Satellites give an eagle eye on thunderstorms
It’s one of the more frustrating parts of summer. You check the weather forecast, see nothing dramatic, and go hiking or biking. Then, four hours later, a thunderstorm appears out of nowhere and ruins your afternoon.
Thunderstorms can bring intense rain, hail, lightning and even tornadoes, but “predicting them a few hours out is one of the great problems of meteorology,” says Chian-Yi Liu, a postdoctoral researcher at the University of Wisconsin–Madison.
And the consequences can be more serious than a rained-out hike — even major storms can be missed, Liu says, including the one that dumped up to 10 inches of rain on La Crosse, Wis., on Aug. 18, 2007. “Predictions for the day said a moderate chance of thunderstorms,” Liu says, “but this one produced an inch or two of rain per hour and caused severe flooding.”
Thunderstorms are called “convective storms” because they are powered by differences in air density that cause updrafts and cooling, and can lead to hail, rain, tornadoes and lightning.
In a presentation at the meeting of the American Geophysical Union in San Francisco on Dec. 16, Liu will show that additional data, taken from a satellite, could greatly improve the accuracy of thunderstorm prediction a few hours out.
Liu works at the Cooperative Institute of Meteorological Satellite Studies (CIMSS) at UW–Madison, which both processes satellite data and explores how meteorologists can use more effectively.
“Scientists understand the basic causes of thunderstorm formation,” Liu says, “but their major source of data is usually surface observations, or measurements taken from balloons that are released into the lower atmosphere, and they usually lack information about the upper atmosphere.”
When Liu and his colleagues introduced data on conditions at 15,000-32,000 feet of altitude into the equation, they found a considerable improvement in the crucial three- to six-hour forecast. The data was collected from 400 different events by sensors on NASA’s Aqua satellite that measure conditions at different altitudes.
Convective storms allow the atmosphere to dump excess energy, held in the form of heat and humidity, and release it as wind and especially precipitation. Convection storms are most likely when the atmosphere is unstable, Liu says. “Our analysis shows that if there is instability at around 30,000 feet, with other storm-favorable conditions, a convective storm will develop in the following three to five hours. Using the top-down view of a satellite reverses our usual way of thinking about convective storms, and may suggest an explanation for storms that arise when they would not be predicted using conventional methods.”

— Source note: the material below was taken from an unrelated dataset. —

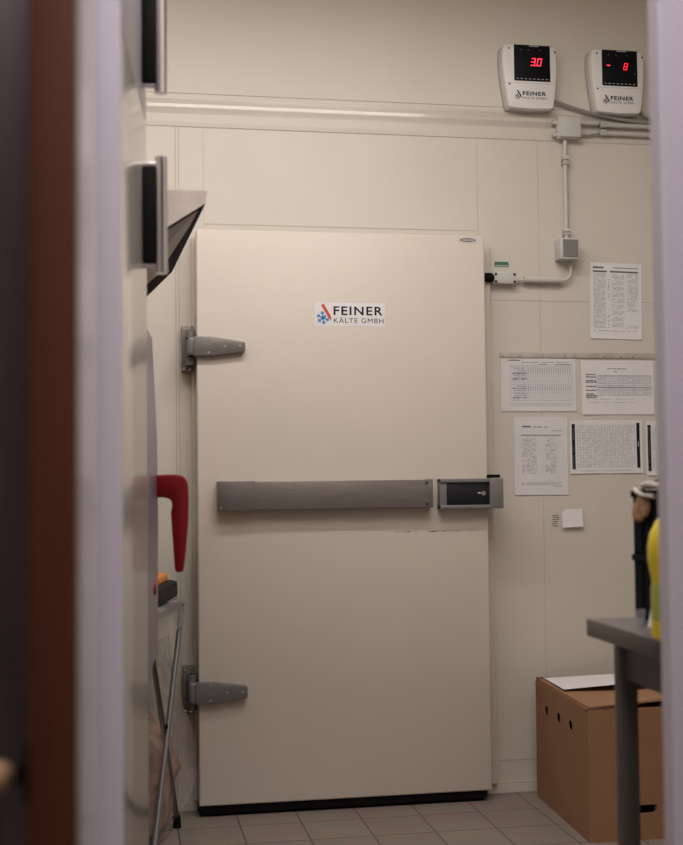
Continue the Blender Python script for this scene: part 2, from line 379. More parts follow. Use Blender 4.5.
finish('oval_emblem', bm, 'midink', st2)
bm = bmesh.new()
for k in range(7): quad(bm, .984+k*.0068, .988+k*.0068, 2.0665, 2.0715, LY-.0014)
finish('small_print', bm, 'paper2', st2)

# ------------------------------------------------------------------ temperature monitors
def seg7(bm, x, z, w, h, segs, y, sh=.20, t=.12):
    tw = w*t*1.5
    S = {'a': (0, w, h-tw, h), 'g': (0, w, h/2-tw/2, h/2+tw/2), 'd': (0, w, 0, tw), 'f': (0, tw, h/2, h), 'e': (0, tw, 0, h/2), 'b': (w-tw, w, h/2, h), 'c': (w-tw, w, 0, h/2)}
    for s in segs:
        a, b, c, d = S[s]; i = tw*.18
        if s in 'agd': a += i; b -= i
        else: c += i; d -= i
        vs = [bm.verts.new((x+px+sh*pz, y, z+pz)) for px, pz in ((a, c), (b, c), (b, d), (a, d))]
        bm.faces.new(vs)
def monitor(x0, x1, z0, z1, label, digits):
    w, h = x1-x0, z1-z0
    base = [(.045, .985), (.28, 1.0), (.72, 1.0), (.95, .975), (.985, .94), (1.0, .78), (1.0, .62), (.985, .40), (.955, .18), (.93, .03), (.90, .005), (.5, -.008), (.13, .012), (.10, .04), (.065, .22), (.025, .45), (.005, .65), (.0, .82), (.012, .955)]
    r = root('temperature_display', label, 'temperature display', (x0, 0, z0), 'temperature displays high on the wall')
    def P(u, v): return (u*w, v*h)
    bm = bmesh.new(); prism(bm, [P(u, v) for u, v in base], -.062, -.022, .005); finish('case', bm, 'monitor', r, smooth=True)
    bm = bmesh.new(); prism(bm, [P(.5+(u-.5)*1.035-.012, .5+(v-.5)*1.02-.004) for u, v in base], -.026, -.0, .003); finish('back_plate', bm, 'monback', r, smooth=True)
    bm = bmesh.new(); box(bm, .200*w, .875*w, -.0645, -.05, .425*h, .992*h, .002); d = finish('display', bm, 'glass', r, smooth=True)
    y = -.0652
    bm = bmesh.new()
    for k in range(8):
        xx = (.235+.078*k)*w; quad(bm, xx, xx+.045*w, .452*h, .462*h, y); 
    for u in (.32, .46, .67): quad(bm, u*w, (u+.012)*w, .905*h, .915*h, y)
    if digits == 'minus': quad(bm, .815*w, .83*w, .62*h, .632*h, y)
    finish('symbols', bm, 'symbol', d)
    bm = bmesh.new(); box(bm, .48*w, .66*w, -.067, -.06, .965*h, .98*h, .001); finish('silver_badge', bm, 'symbol', d)
    if digits == '3.0':
        bm = bmesh.new(); seg7(bm, .500*w, .665*h, .080*w, .120*h, 'abgcd', y); quad(bm, .590*w, .606*w, .660*h, .675*h, y); seg7(bm, .615*w, .665*h, .080*w, .120*h, 'abcdef', y)
        finish('digits', bm, 'redb', d)
    else:
        bm = bmesh.new(); quad(bm, .29*w, .35*w, .735*h, .750*h, y); finish('minus_sign', bm, 'redb', d)
        bm = bmesh.new(); seg7(bm, .60*w, .680*h, .07*w, .11*h, 'abcdefg', y); finish('digits', bm, 'red', d)
    for u, v in ((.11, .93), (.97, .90), (.11, .37)):
        bm = bmesh.new(); disc(bm, u*w, -.0612, v*h, .0036, .0012); finish('screw', bm, 'darkscrew', r)
    bm = bmesh.new(); box(bm, .06*w, .965*w, -.0625, -.06, .392*h, .397*h); finish('cover_joint', bm, 'monback', r)
    logo('m', r, .195*w, .80*w, .125*h, .285*h, -.0628, mono=True)
monitor(1.174, 1.388, 2.595, 2.842, 'pale wall display reading 3.0 in red digits, left of the two', '3.0')
monitor(1.529, 1.744, 2.592, 2.840, 'pale wall display reading minus 8 in red, beside the doorway frame', 'minus')

# ------------------------------------------------------------------ cables and boxes
r = root('junction_box', 'pale square junction box under the two red displays', 'junction box', (1.445, 0, 2.535))
bm = bmesh.new(); box(bm, -.047, .045, -.040, 0, -.044, .042, .004); finish('box_body', bm, 'boxbody', r, smooth=True)
bm = bmesh.new(); box(bm, -.043, .043, -.048, -.040, -.040, .040, .003); finish('lid', bm, 'boxbody', r, smooth=True)
for dx, dz in ((-.056, .02), (-.056, -.028)):
    bm = bmesh.new(); tube(bm, [(dx+.012, -.022, dz), (dx-.010, -.022, dz)], .010, 10); finish('cable_gland', bm, 'boxbody', r, smooth=True)
r = root('switch_box', 'small pale box with a dark grey square face, end of the vertical conduit', 'switch box', (1.428, 0, 2.058))
bm = bmesh.new(); box(bm, -.040, .036, -.066, 0, -.041, .040, .004); finish('box_body', bm, 'boxbody', r, smooth=True)
bm = bmesh.new(); box(bm, -.029, .031, -.069, -.064, -.033, .034, .001); finish('grey_cover', bm, 'greyface', r)
bm = bmesh.new(); tube(bm, [(1.432, -.018, 2.49), (1.432, -.018, 2.10)], .0085, 12)
cd = tag(finish('conduit', bm, 'pvc', smooth=True), 'thin pale vertical conduit between the two small wall boxes', 'conduit')
for z in (2.42, 2.40, 2.135, 2.125):
    bm = bmesh.new(); box(bm, 1.420, 1.446, -.03, 0, z-.008, z+.008, .002); finish('conduit_clip', bm, 'boxbody' if z in (2.42, 2.135) else 'monback', cd)
pts = [(1.447, -.02, 2.02), (1.446, -.02, 1.985)]
for k in range(7):
    a = k/6*math.pi/2; pts.append((1.446-.035*(1-math.cos(a)), -.02, 1.975-.035*math.sin(a)))
pts += [(1.38, -.02, 1.939), (1.22, -.02, 1.940)]
bm = bmesh.new(); tube(bm, pts, .0055, 10); cb = tag(finish('cable', bm, 'pvc', smooth=True), 'pale cable bending from the grey-faced box to the door contact', 'cable')
bm = bmesh.new(); tube(bm, [(1.405, -.02, 1.940), (1.255, -.02, 1.941)], .0125, 12); finish('cable_sleeve', bm, 'pvc', cb, smooth=True)
r = root('door_contact_switch', 'small pale switch with black plunger touching the door edge under the green label', 'switch', (1.178, 0, 1.943))
bm = bmesh.new(); box(bm, -.048, .046, -.035, 0, -.020, .022, .003); finish('switch_body', bm, 'boxbody', r, smooth=True)
for dx, dz in ((-.038, .015), (.036, .015), (-.038, -.013), (.036, -.013)):
    bm = bmesh.new(); disc(bm, dx, -.0345, dz, .0055, .0015); finish('screw', bm, 'darkscrew', r)
bm = bmesh.new(); tube(bm, [(-.048, -.03, .001), (-.060, -.032, .001), (-.062, -.035, .001), (-.085, -.05, .001), (-.104, -.052, 0)], [.014, .014, .019, .016, .012], 12); finish('plunger', bm, 'black', r, smooth=True)
bm = bmesh.new(); tube(bm, [(.045, -.02, -.003), (.058, -.02, -.003)], .008, 10); finish('cable_gland', bm, 'boxbody', r, smooth=True)
bm = bmesh.new(); box(bm, 1.146, 1.202, -.0012, 0, 1.992, 2.012); gl = tag(finish('label_strip', bm, 'green'), 'tiny dark green label above the door contact switch', 'label')
bm = bmesh.new(); quad(bm, 1.150, 1.198, 1.994, 1.999, -.0016); finish('label_text_band', bm, 'symbol', gl)
# cables along to the right
for i, (za, zb, rr, lab) in enumerate(((2.560, 2.560, .0095, 'upper of two pale conduits running right from the junction box'), (2.528, 2.524, .0095, 'lower of two pale conduits running right from the junction box'))):
    bm = bmesh.new(); tube(bm, [(1.575, -.02, za-.006), (XR, -.02, zb-.006)], rr, 12)
    c = tag(finish('conduit', bm, 'pvc', smooth=True), lab, 'conduit')
    bm = bmesh.new(); tube(bm, [(1.495, -.02, za-.008-.010*i), (1.53, -.02, za-.008-.008*i), (1.575, -.02, za-.006)], .0045, 8); finish('cable_core', bm, 'cable', c, smooth=True)
    bm = bmesh.new(); box(bm, 1.575, 1.60, -.033, 0, za-.018, za+.006, .003); finish('conduit_clip', bm, 'monback', c)
pts = []
for k in range(17):
    t = k/16; x = 1.390+t*.485; z = 2.572+.070*(1-min(1, t*1.15))**2 - .004; pts.append((x, -.028, z))
pts += [(XR, -.028, 2.566)]
bm = bmesh.new(); tube(bm, pts, .0065, 8); tag(finish('cable', bm, 'cable', smooth=True), 'grey cable sagging right from behind the 3.0 display', 'cable')
bm = bmesh.new(); tube(bm, [(1.746, -.012, 2.615), (1.76, -.018, 2.597), (1.80, -.02, 2.585), (1.9, -.02, 2.583), (XR, -.02, 2.583)], .006, 8); tag(finish('cable', bm, 'cable', smooth=True), 'short dark cable leaving the minus 8 display', 'cable')

# ------------------------------------------------------------------ papers on the wall
def sheet(name, x0, x1, z0, z1, label, cat='paper', m='paper', group=None, rot=0.0, curl=0.003, y=-.0012, mat2=None):
    cx, cz = (x0+x1)/2, (z0+z1)/2; w, h = x1-x0, z1-z0
    bm = bmesh.new(); nx, nz = 10, 12; g = []
    for j in range(nz+1):
        row = []
        for i in range(nx+1):
            u, v = i/nx, j/nz
            d = curl*((1-v)**3)*(.4+.6*abs(u-.5)*2) + .0003*math.sin(u*7+j*.2+x0*9)*(1-v)
            row.append(bm.verts.new(((u-.5)*w, -abs(d), (v-.5)*h)))
        g.append(row)
    for j in range(nz):
        for i in range(nx): bm.faces.new((g[j][i], g[j][i+1], g[j+1][i+1], g[j+1][i]))
    o = finish(name, bm, m); o.location = (cx, y, cz); o.rotation_euler = (0, rot, 0)
    md = o.modifiers.new('thickness', 'SOLIDIFY'); md.thickness = .0004
    tag(o, label, cat, group)
    def depth(u, v): return -abs(curl*((1-v)**3)*(.4+.6*abs(u-.5)*2) + .0003*math.sin(u*7+v*nz*.2+x0*9)*(1-v))
    return o, w, h, depth
def words(bm, o, w, h, depth, u0, u1, v, th, dens=.8, wl=(.01, .04)):
    u = u0
    while u < u1:
        l = random.uniform(*wl)
        if random.random() < dens:
            ue = min(u+l, u1); y = min(depth(u, v), depth(ue, v))-.0013
            vs = [bm.verts.new(((a-.5)*w, y, (b-.5)*h)) for a, b in ((u, v), (ue, v), (ue, v+th), (u, v+th))]
            bm.faces.new(vs)
        u += l+.008
def rect(bm, w, h, depth, u0, u1, v0, v1, off=.0012):
    n = max(1, int((v1-v0)*12)); 
    for k in range(n):
        a, b = v0+(v1-v0)*k/n, v0+(v1-v0)*(k+1)/n
        ya, yb = min(depth(u0, a), depth(u1, a))-off, min(depth(u0, b), depth(u1, b))-off
        bm.faces.new([bm.verts.new(p) for p in (((u0-.5)*w, ya, (a-.5)*h), ((u1-.5)*w, ya, (a-.5)*h), ((u1-.5)*w, yb, (b-.5)*h), ((u0-.5)*w, yb, (b-.5)*h))])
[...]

“For a long time, we have looked at convection and instability from a near-surface perspective,” says co-author Steve Ackerman, a professor of meteorology and director of CIMSS. “What Chian-Yi has showed is that this is not always the case, you can drive instability from upper troposphere too.”
The troposphere is roughly the lower six miles of the atmosphere.
Convection releases energy and feeds on itself, Ackerman says. “If you have unstable conditions in the atmosphere and things get moving, they will continue to move by themselves. Our perspective has been how it could get started from the ground. Chian-Yi has shown that it can start from the top as well.”
CIMSS has a good working relationship with National Weather Service, Ackerman says, and has a “proving ground” process that can quickly incorporate research results into forecast methods.
“In my experience, there are not many advances that come along with so much potential to improve forecasts,” Ackerman says. “This is an advance in the science, and it takes this perspective: Let’s not always look at the atmosphere from the ground. Let’s also look at what happens in the upper atmosphere.”